With this fourth concert of the season, it is somehow hard to believe that the Inverurie Music programme for this year has reached its half-way mark! Following on from the poise and precision of Hugh Mackay and Xiaowen Shang (September) to the intense drama and colour of the Wallace Collection (October) and the sultry sounds of the Tim Kliphuis Trio (November) came the incredible virtuosity of pianist James Willshire for an exploration of the works and influence of the great Maurice Ravel in his 150th anniversary year. Ravel is, unsurprisingly, a theme to our concerts this year, with two of our three remaining programmes featuring works by the French master.
Willshire began his ‘guided tour’ of Ravel’s work with a piece by one of his predecessors, the French Baroque composer François Couperin who Ravel would later pay homage to with his own piano suite, Le Tombeau de Couperin in 1917. Willshire introduced the pieces in a light and succinct manner (as he would throughout) and continued this into his playing with an effervescent rendition of these characterful harpsichord pieces. This was followed by the first of Ravel’s pieces in the programme, his beautiful and quicksilver Jeux d’eau (1901), often hailed as one of the first manifestations of impressionism in music (if indeed such a phenomenon ever existed).

Willshire introduced the work with some fascinating insight into the relationship between Ravel and Debussy and it was hard not to hear the work of the older composer in Ravel’s shimmering and playful piece. Again, the pianist had the necessary lightness of touch to capture this fleeting music and coax some beguiling textures from the experienced town hall piano. The first half continued with one of Ravel’s most enduring piano works, the Valses nobles et sentimentales (1911), his homage to another great composer, this time Schubert and his own set of colourful waltzes. Composed ten years after Jeux d’eau, these eight short pieces are spikier, more austere and often much more exaggerated than the earlier work, but no less full of Ravel’s characteristic harmonies and melodies. Willshire obviously found great sympathy in these dances, and he gave a controlled performance, not without some humour and passion in all the right places. A work by Ravel’s teacher, Gabriel Fauré followed, his Bacarolle in A minor from 1881. This slight but attractive piece was a wonderful bridge between Ravel and his antecedents: Fauré’s work was premiered by his teacher, the redoubtable teacher and composer Camille Saint-Saëns. The first half concluded with Liszt’s Transcendental Étude No.3, setting the scene for the fireworks that were to come.
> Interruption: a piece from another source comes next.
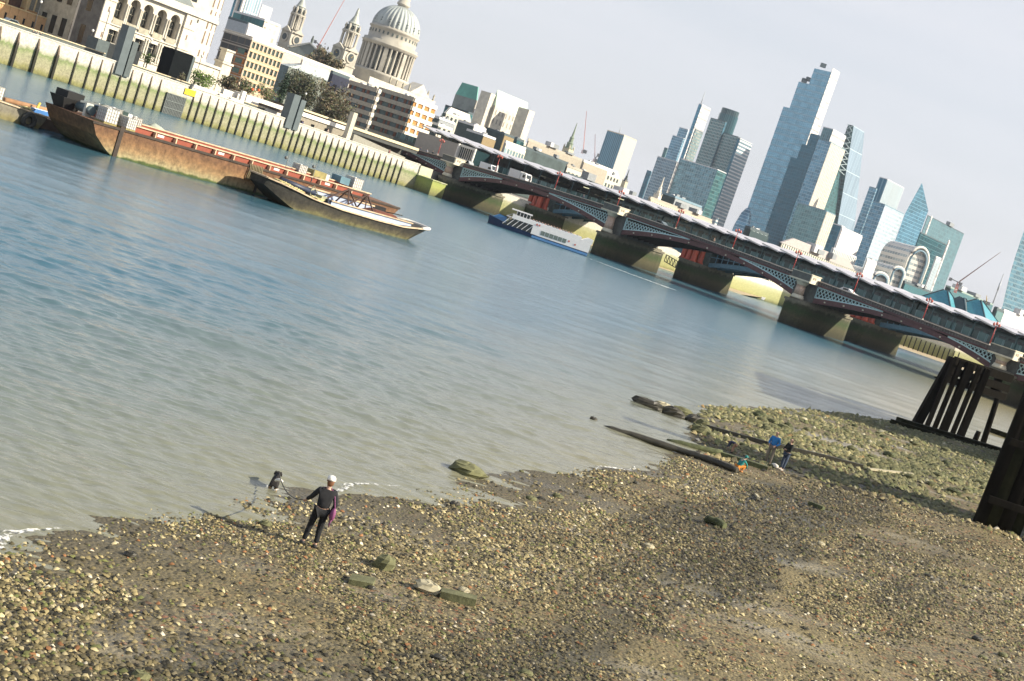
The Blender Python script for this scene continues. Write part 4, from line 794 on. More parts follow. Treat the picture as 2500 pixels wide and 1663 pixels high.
# terraced curved buildings
def terrace(name, label, pl, pr, ptop, pbl, Y, n=9):
    L_ = W(*pl, Y); R__ = W(*pr, Y); T_ = W(*ptop, Y); hw = (R__.x-L_.x)/2; cx0 = (R__.x+L_.x)/2; zs = (L_.z+R__.z)/2-1; H_ = max(T_.z-zs, 3)
    t = thing(name, label, 'building', (cx0, Y, 6.3)); ang = .35; f = lambda p: Vector((cx0, Y, 0))+Vector((math.cos(ang)*p[0]-math.sin(ang)*p[1], math.sin(ang)*p[0]+math.cos(ang)*p[1], p[2]))
    def ring(k, y, dz=0): return [(-hw*k, y, 6.3), (-hw*k, y, zs+dz)]+[(-hw*k*math.cos(a), y, zs+dz+H_*k*math.sin(a)) for a in np.linspace(.1, math.pi-.1, 13)]+[(hw*k, y, zs+dz), (hw*k, y, 6.3)]
    mb = MB(f); mb.loft([ring(1, 0), ring(1, 30)]); mb.build('wall', fmat('terrace_white', (.33, .38, .38), (.74, .70, .62), 3, 3.6, .1, .55, metal=0), t)
    for k, y in ((1.03, -1.0), (.80, -1.6)):
        mb = MB(f); mb.path([(p[0], p[1], p[2]) for p in ring(k, y)], .9 if k > 1 else .7, 6); mb.build('arch_rib', mat('rib_cream', (.75, .72, .64), .6) if k > 1 else Rb, t)
terrace('curved_terrace_building', 'large white terraced building with a rounded top below the pointed tower', r6(1215, 900), r6(1435, 960), r6(1345, 795), r6(1200, 1150), 900)
terrace('curved_terrace_building', 'smaller blue white building with a rounded arch left of the large terraced one', r6(1065, 1020), r6(1208, 1055), r6(1140, 985), r6(1060, 1170), 880)
terrace('curved_terrace_building', 'lowest rounded blue roof left of the two arched white buildings', r6(880, 1070), r6(1052, 1130), r6(975, 1040), r6(880, 1150), 860)
two('office_block', 'blue stepped office terraces left of the large rounded white building', r6(1245, 930), r6(1125, 850), r6(1260, 935), 930, fmat('terrace_blue', (.08, .18, .22), (.35, .42, .43), 4, 3.4, .1, .4), Fb1, cat='building', rm=Rw)
# flared tower at right edge
a = W(2500, 563, 1350); b_ = W(*r6(2140, 1390), 1350); 
ft = thing('flared_tower', 'blue windowed tower that widens upward, cut by the right edge of the picture', 'tower', (b_.x+24, b_.y, 6.3))
mb = MB(); rings = []
for z in np.linspace(6.3, a.z+45, 12):
    u = (z-b_.z)/(a.z-b_.z); xl = b_.x+(a.x-b_.x)*max(u, 0)-1.5*math.sin(min(max(u, 0), 1)*math.pi); w_ = 52+10*max(u, 0)
    rings.append([(xl, b_.y, z), (xl+w_*.8, b_.y+14, z), (xl+w_, b_.y+50, z), (xl+14, b_.y+42, z)])
mb.loft(rings); mb.build('wall', fmat('walkie', (.08, .23, .31), (.25, .38, .43), 1.6, 4, .3, .28, var=.5, rough=.3, metal=.3), ft)
# gherkin flank: rounded tower left of the skyscraper
p = W(*r5(1195, 400), 1700); gt = thing('domed_tower', 'sliver of a rounded blue tower left of the tallest skyscraper', 'tower', (p.x, p.y, 6.3))
zt = W(*r5(1255, 210), 1700).z; mb = MB(); h = zt-6.3; rr = (W(*r5(1255, 300), 1700)-W(*r5(1130, 400), 1700)).x; mb.lathe((p.x+rr*.55, p.y+20, 6.3), [(rr*.95, 0), (rr, h*.4), (rr*.9, h*.65), (rr*.6, h*.88), (rr*.25, h*.98), (.5, h)], 24); mb.build('wall', Fb1, gt)
# pale box tower with a dark left side
t, C, Rr, Ll, Z = two('box_tower', 'boxy tower, blue left face and pale ribbed right face, standing left of the clusters', r3(2052, 710), r3(1892, 662), r3(2172, 762), 1500, fmat('box_blue', (.10, .22, .30), (.14, .27, .34), 2.2, 50, .3, .02, var=.25), fmat('box_pale', (.42, .44, .42), (.56, .55, .50), 2.2, 50, .5, .02, var=.1, metal=.1), rm=mat('roof_cream', (.6, .52, .38), .8))
mb = MB(); p = W(*r3(2003, 690), 1510); q = W(*r3(2010, 618), 1510); mb.tube((p.x, p.y, p.z), (p.x, p.y, q.z), .5, .3, 5); mb.build('mast', mat('mast_grey', (0, 0, 0)), t)
# glass tower and pale blocks top left
t, C, Rr, Ll, Z = two('glass_tower', 'dark blue tower with two white fins cut by the top edge left of the cathedral', z5(770, -420), z5(560, -500), z5(1040, -330), 1300, fmat('barb_blue', (.04, .19, .26), (.06, .22, .30), 3, 4, .05, .1), fmat('barb_light', (.30, .42, .48), (.5, .55, .58), 3, 40, .3, .02), rm=Rw)
f, L_ = face(Ll, C, 6, Z)
for u in (.45, .92): mb = MB(f); mb.box(L_*u-1, L_*u+1, .1, 2.5, 10, Z+2); mb.build('fin', M_pale, t)
block('pale_block', 'plain pale block rising behind the roofs left of the cathedral tower', z5(940, 112), z5(930, 110), z5(1142, 180), 900, mat('white_panel', (0, 0, 0)), rm=Rw)
two('stone_office', 'pale stone building with a dark side just left of the cathedral clock tower', z5(985, 400), z5(400, 235), z5(1305, 465), 620, Fdg, fmat('stone_win', (.45, .40, .33), (.66, .58, .48), 3, 3.6, .6, .5, metal=0), cat='building', rm=Rw)
two('grey_office', 'grey roof building behind the white curved tower', z5(660, 465), z5(300, 320), z5(690, 470), 560, mat('grey_panel', (.36, .40, .43), .7, var=.12), mat('grey_panel', (0, 0, 0)), cat='building', rm=Rd)
two('white_block', 'bright white roof block above the brick and stone office', z5(680, 482), z5(660, 475), z5(1105, 655), 520, mat('white_panel', (0, 0, 0)), mat('white_panel2', (.86, .84, .82), .6, var=.04), cat='building', rm=Rw)
# ================================================================ LEFT BANK BUILDINGS, CATHEDRAL, MID CITY
def arch_panel(mb, u0, u1, z0, z1, uc, hw, zb, zs, dep, n=10):
    """wall panel u0..u1, z0..z1 at depth 0 (outward = -y) with a round headed opening; reveals go back dep"""
    arc = [(uc-hw*math.cos(a), zs+hw*math.sin(a)) for a in np.linspace(0, math.pi, n+1)]
    mb.poly([(u0, 0, z0), (uc-hw, 0, z0), (uc-hw, 0, z1), (u0, 0, z1)]); mb.poly([(uc+hw, 0, z0), (u1, 0, z0), (u1, 0, z1), (uc+hw, 0, z1)])
    if zb > z0: mb.poly([(uc-hw, 0, z0), (uc+hw, 0, z0), (uc+hw, 0, zb), (uc-hw, 0, zb)])
    for (a, b), (c, d) in zip(arc, arc[1:]): mb.poly([(a, 0, b), (c, 0, d), (c, 0, z1), (a, 0, z1)]); mb.poly([(a, 0, b), (a, dep, b), (c, dep, d), (c, 0, d)])
    mb.poly([(uc-hw, 0, zb), (uc-hw, dep, zb), (uc-hw, dep, zs), (uc-hw, 0, zs)]); mb.poly([(uc+hw, 0, zb), (uc+hw, 0, zs), (uc+hw, dep, zs), (uc+hw, dep, zb)]); mb.poly([(uc-hw, 0, zb), (uc+hw, 0, zb), (uc+hw, dep, zb), (uc-hw, dep, zb)])
def efr(a0, b0):   # local frame on the embankment: u along, v inland, z
    return lambda p: Ef((a0+p[0], b0+p[1], p[2]))
M_port = mat('portland_white', (.62, .575, .48), .75, var=.2, scale=.5, bump=.02); M_portd = mat('portland_stained', (.40, .37, .28), .8, var=.3, scale=.6)
M_win = mat('window_dark', (.018, .022, .022), .25, var=.4); M_sash = mat('sash_cream', (.6, .55, .42), .6)
hall = thing('arched_hall', 'ornate white stone hall with a row of five tall round arches above square windows', 'building', Ef((56, 53, 6.3)))
f = efr(42.2, 45); LH = 27.5
for u0, u1 in ((0, 3.2), (24.0, 27.4)):
    mb = MB(f); mb.box(u0, u1, -.6, 10, 6.3, 24.3)
    for zz_ in (15.2, 20.6): mb.box(u0-.15, u1+.15, -.8, -.6, zz_, zz_+.4)
    mb.build('pavilion', M_port, hall)
mb = MB(f); bays = [(3.2, 6.3)]; cs = [4.9+.1, 9.0, 12.95, 17.2, 21.4]; ed = [3.2, 6.95, 10.95, 15.1, 19.3, 24.0]
for c, u0, u1 in zip(cs, ed, ed[1:]): arch_panel(mb, u0, u1, 15.6, 24.3, c, 1.45, 16.9, 21.5, 1.6)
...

The tour of Ravel’s life and works continued with a musician who had been in the Frenchman’s circle in the 1920s, the celebrated British composer Lennox Berkeley (1903-1989). Berkeley’s Six Preludes had a Ravellian quality to some of them, but there were other influences and characters to the music, especially in the quicker, more animated sections. Willshire delivered the pieces with aplomb confiding to the audience at its conclusion that he had ‘forgotten how hard they were’. He followed this with perhaps Ravel’s greatest melody, his Pavane pour une infante defunte which (other than his perennial Boléro) is arguably one the composer’s most lasting statements. It was a moment of stillness and repose in a dynamic and dramatic concert. If the Berkeley was hard, then surely it was a walk in the park compared to what followed, Ravel’s colossal Gaspard de la nuit. Ravel wrote his pianistic masterpiece in 1908, largely to place it in the same bracket of virtuosity as Liszt or other celebrated Romantic pianist-composers. This monument of the piano repertoire often sounds like all of Ravel’s pieces played simultaneously, becoming breathtaking in its textural density and quasi-orchestral sonorities. Willshire handled these difficulties deftly, often in a blur of fingers and hands as he moved from one end of the keyboard to the other, somehow harnessing Ravel’s technical wizardry and providing the audience with a beautiful and compelling performance. It was the highpoint of a fantastic concert. Willshire finally gave Debussy his say in the proceedings with a short encore of La fille aux cheveux de lin from the first book of Préludes, a suitable ending for this comprehensive journey through Ravel’s work in his anniversary year.

PAC (17 February 2025)
Comments:
John Hearne
In addition to the review of James Willshire’s amazing performance, his own introductions to the programme items were also a delight in his witty and informative approach. This was obviously appreciated, since there was total silence from the audience through the whole evening, followed by thunderous applause at the end. True ‘chamber music’ even in this large space.